There’s an interesting exhibition at the Boston Athenaeum this summer featuring some of the major works of George Deem, an artist who mastered painting the masters–in his own variant ways.  Deem (1932-2008) was so fascinated with the works of Mantegna, Caravaggio, Matisse, Picasso, and most especially Vermeer, that he repainted them in an engaging manner that not only plays with art–but also with time.  The exhibition, entitled George Deem:  the Art of Art History, features 30 paintings that focus on Deem’s re-worked and re-imagined Vermeers as well as those of several eminent American artists, like the provocative School of Sargent, below.

George Deem, School of Sargent (1986).  Private Collection, Stamford, CT.

I find this painting particularly captivating:  it really looks like Madame Gautreau is gazing at The Daughters of Edward Darley Boit and they back at her!  Odd to have such iconic ladies in the same picture together.

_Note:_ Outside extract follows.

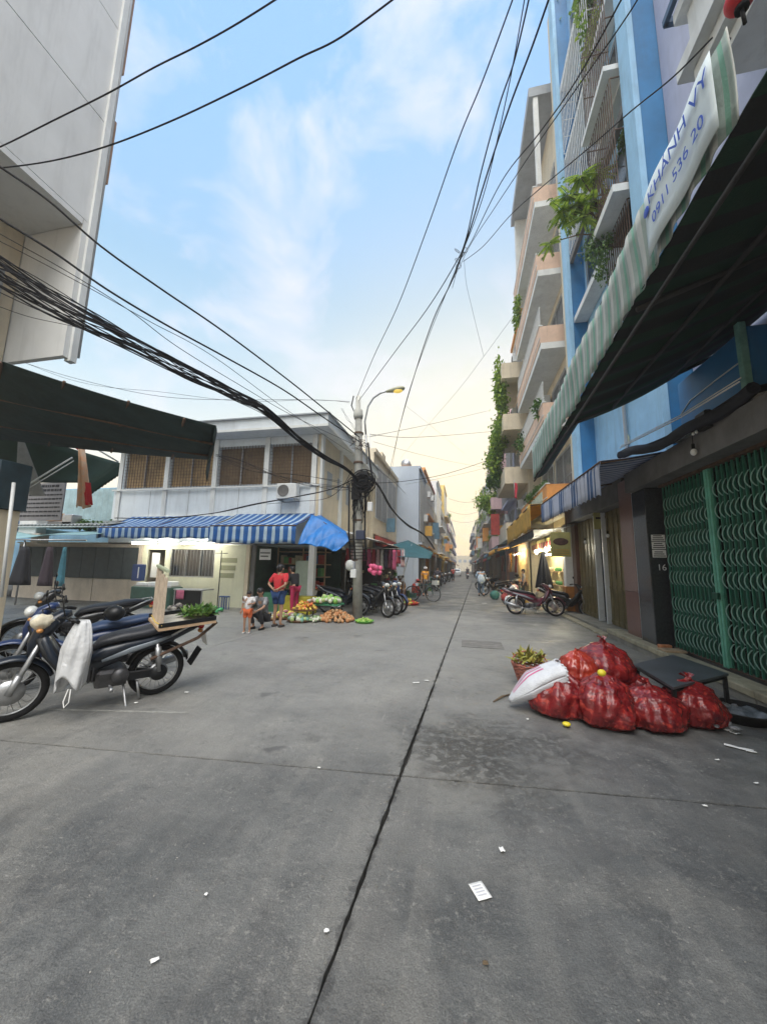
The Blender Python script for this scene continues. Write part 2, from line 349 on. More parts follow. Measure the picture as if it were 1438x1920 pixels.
M_lblue=mat('light_blue_paint',(.33,.58,.80),.7,.15,1.2,.1,60,dirt=.35)
M_cream=mat('cream_plaster',(.66,.58,.44),.8,.12,1.5,.1,60,dirt=.3)
M_peach=mat('peach_plaster',(.72,.52,.40),.8,.12,2,.1,60,dirt=.3)
M_beige=mat('beige_plaster',(.55,.48,.40),.8,.15,2,.1,60,dirt=.35)
M_grey=mat('grey_plaster',(.34,.37,.40),.85,.15,2,.1,60,dirt=.3)
M_dgrey=mat('dark_concrete',(.16,.155,.15),.85,.3,2,.3,50,dirt=.4)
M_glass=mat('dark_glass',(.03,.035,.04),.12,.3,2,spec=.8)
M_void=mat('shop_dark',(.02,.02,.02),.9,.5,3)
M_steel=mat('galvanised_steel',(.42,.43,.44),.42,.25,8,metal=.7)
M_rust=mat('rusty_iron',(.13,.08,.055),.8,.45,14,.3,metal=.2)
M_black=mat('black_rubber',(.012,.012,.013),.8,.3,20,spec=.2)
M_blackg=mat('black_gloss_plastic',(.009,.010,.012),.4,.3,8,spec=.35)
M_wire=mat('cable_sheath',(.014,.014,.017),.7,.3,10,spec=.2)
M_alu=mat('white_metal',(.68,.7,.7),.45,.1,6)
M_wood=mat('raw_wood',(.42,.29,.18),.7,.3,9,.3,30)
M_leaf=mat('leaf_green',(.16,.30,.03),.55,.3,1.5,island=.55,var2=(.32,.48,.06)); translucent(M_leaf,.35)
M_leafd=mat('dark_leaf',(.06,.15,.03),.55,.35,1.5,island=.5,var2=(.13,.26,.045)); translucent(M_leafd,.25)
M_stem=mat('stem_brown',(.12,.085,.05),.9,.3,9)
# ================= GROUND =================
g=MB(); g.quad((-700,-60,-.05),(700,-60,-.05),(700,1400,-.05),(-700,1400,-.05))
obj(g,'ground',M_joint,'dark compacted dirt under the street slabs','ground',kind='structure')
def GP(u,v): return (-.5+.033*(v-3.1)+u, v+.09*u)
road=thing('road','grey concrete street of large cast slabs','road',(0,0,0),kind='structure')
us=[-34,-29.6,-25.4,-21.2,-17,-12.8,-8.6,-4.4,0,4.2,8.4]; vs_=[-8.9,-2.9,3.1,9.1,15.1,21.1,27.1,33.1,39.1,45.1]
def edge(p,q,jit,step):
    n=max(1,int(math.dist(p,q)/step)); out=[]
    dx,dy=q[0]-p[0],q[1]-p[1]; l=math.hypot(dx,dy); nx,ny=-dy/l,dx/l
    for i in range(n):
        t=i/n; j=0 if i==0 else jit*(noise.noise(Vector((p[0]+dx*t,p[1]+dy*t,3))*3)+.5*R_.uniform(-1,1))
        out.append((p[0]+dx*t+nx*j,p[1]+dy*t+ny*j))
    return out
for i in range(len(us)-1):
    for j in range(len(vs_)-1):
        near=abs(i-7.5)<1.6 and 1<=j<=3
        gl=.010 if us[i]==0 else .007; gr=.010 if us[i+1]==0 else .007; gv=.010
        a=GP(us[i]+gl,vs_[j]+gv); b=GP(us[i+1]-gr,vs_[j]+gv); c=GP(us[i+1]-gr,vs_[j+1]-gv); d=GP(us[i]+gl,vs_[j+1]-gv)
        st,jt=(.06,.006) if near else (2,.0)
        poly=edge(a,b,jt,st)+edge(b,c,jt*1.5,st)+edge(c,d,jt,st)+edge(d,a,jt*1.5,st)
        s=MB(); n=len(poly); cx=sum(p[0] for p in poly)/n; cy=sum(p[1] for p in poly)/n
        inn=[(x+(cx-x)*.0005,y+(cy-y)*.0005) for x,y in poly]
        v=[(x,y,-.045) for x,y in poly]+[(x,y,-.006) for x,y in poly]+[(x,y,0) for x,y in inn]
        f=[tuple(range(2*n,3*n))]+[(k*n+q,k*n+(q+1)%n,(k+1)*n+(q+1)%n,(k+1)*n+q) for k in (0,1) for q in range(n)]
        s.add(v,f); s.build('slab',M_road,road)
far=MB(); far.quad((-300,45.5,-.004),(300,45.5,-.004),(300,900,-.004),(-300,900,-.004)); far.build('carriageway',M_road,road)
cover=MB()   # square drain cover set in the street, with its rim
cx,cy=.35,8.45
for k in range(4): cover.box(cx-.42,cx+.42,cy-.36+.19*k,cy-.36+.17+.19*k,.003,.009)
obj(cover,'drain_cover',mat('worn_cover',(.20,.19,.175),.8,.35,5,.4),'square concrete drain cover set flush in the street','drain cover')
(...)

Another Deem take on the Boit girls is below, along with George Washington and his Portrait (1972), based on the Gilbert Stuart portrait. I really like both the idea and the image of this painting.

George Deem, George Washington and his Portrait (1972).  Collection of the Boston Athenaeum; Sargent Vermeer (2007).  Private Collection, Hartford, CT.

Living in an expansionistic age, Johannes Vermeer incorporated maps into the backgrounds of several of his paintings and Deem brings the map into the foreground in Vermeer’s Map and the near-foreground in A Stool, a Chair, and a Map, and a few other Vermeer-inspired paintings.

George Deem, Vermeer’s Map (1982).  Private Collection, Falls Church, Virginia; A Stool, a Chair, and a Map (2003). Estate of George Deem.

As one who has spent lots of time drinking in every little detail of Vermeer paintings, I can understand Deem’s obsession with Vermeer (about whom he has also written a book: How to Paint a Vermeer:  a Painter’s History of Art, 2004) and it is fun to see these background details (like The Red Chair, below) fill the frame.

George Deem, The Red Chair (2002).  Private Collection, West Hartford, CT.